Words matter! Rapping for literacy

'Words Matter' is a UPM-sponsored project that inspires vocational school students to improve their reading skills through rap music. The project is part of UPM's Biofore Share and Care sponsorship programme and a UPM contribution to Finland's centenary of independence celebrations.

Text: Vesa Puoskari 
Photos: Rami Lappalainen and Vesa Puoskari

According to a study on adult literacy compiled by the Programme for the International Assessment of Adult Competencies (PIAAC), young people who completed vocational training did not show a significant improvement in their reading skills after their basic education.

"The Words Matter project is our way of addressing this issue and helping to improve the literacy skills of these young people," says Ilmi Villacís, Executive Director of the Finnish Reading Centre, coordinator of Words Matter project.

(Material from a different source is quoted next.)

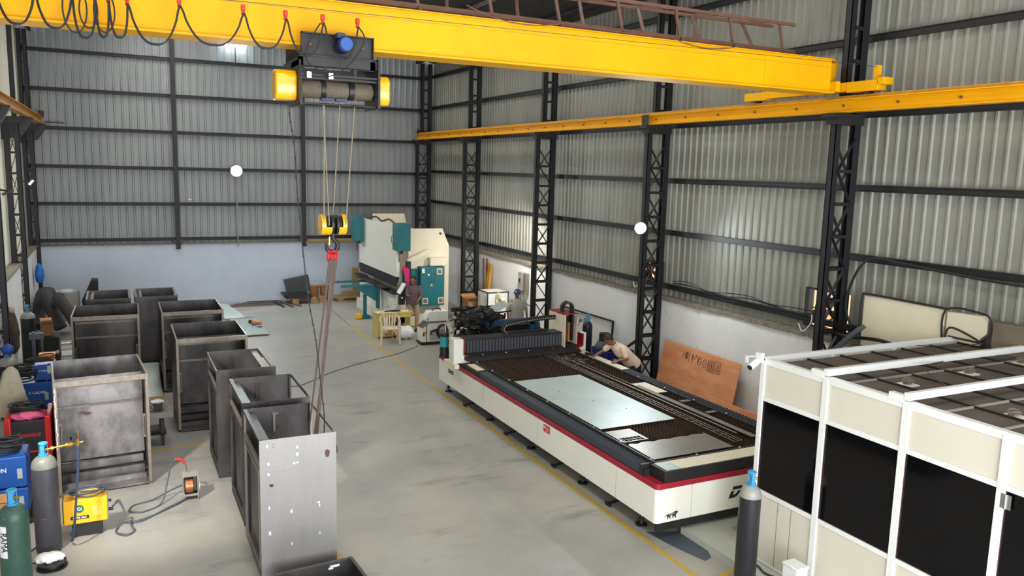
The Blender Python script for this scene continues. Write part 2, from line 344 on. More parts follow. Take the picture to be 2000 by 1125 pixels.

The international PISA study shows that the literacy gap between girls and boys is growing in Finland. This trend worries Villacis, as boys also achieve below-average results in international literacy comparisons.

Boys make up approximately 80 percent of all students in technical fields at vocational schools.

"Literacy is closely linked to mathematical skills as well as success in society as a whole. Boys with poor reading and writing skills find it harder to succeed in further studies and working life in general. Slow readers also find it difficult to improve their other professional competencies."

Making matters worse, vocational schools have recently cut back their Finnish and general knowledge syllabus due to funding cuts. Students today are expected to be more proactive.

Hip hop inspiration

The 18-month Words Matter project had its launch in autumn 2016. The first workshops were taught by literary and art critic Aleksis Salusjärvi and rapper Mikko Sarjanen from the rap group Atomirotta (Atomic Rat).

"The instructors built a positive, spontaneous connection with the young participants to get them thinking about the value of good reading skills," explains Emmi Jäkkö, Communications Officer at the Finnish Reading Centre.

The project's ultimate goal is to challenge young people to read more. "Many of the students have lost the joy of reading and the gratification that comes with it. With this project, we're trying to inspire them to read more on their own."

Plans for the future include a media workshop where participants discuss trolling and analyse clickbait headlines used on internet sites. "The workshops have made them aware that a text may have hidden meanings and that they should pay attention to messages between the lines. Literacy is also particularly important in today's media environment as a guard against fraud."

Two-way learning opportunity

The Finnish Reading Centre will be organizing a total of 100 functional literacy workshops for vocational school students in technical fields all over Finland. The project is also targeting the adults working with these young people, such as teachers and principals at vocational institutions.

"The workshops are only part of the initiative. The lessons learned and the materials compiled throughout the project will become a resource for all vocational schools. After the project, the teachers will be able to use the videos to organize similar workshops on their own.

This project also provides an excellent learning opportunity for us, since there has not been much collaboration between culture and business in Finland yet. We hope that the project will provide us with a good model for the future."

UPM's Biofore Share and Care programme focuses on projects that are relevant to both UPM's business and responsibility goals. Reading & Learning is one of the focus areas in the programme.

"We too are concerned about young people's reading skills, and we want to increase awareness of the importance of reading and lifelong learning. Pictures and videos play an important part in the lives of young people today, but in the workplace the ability to understand texts and write down your ideas is a valuable skill," says Pirkko Harrela, UPM's Executive Vice President of Stakeholder Relations.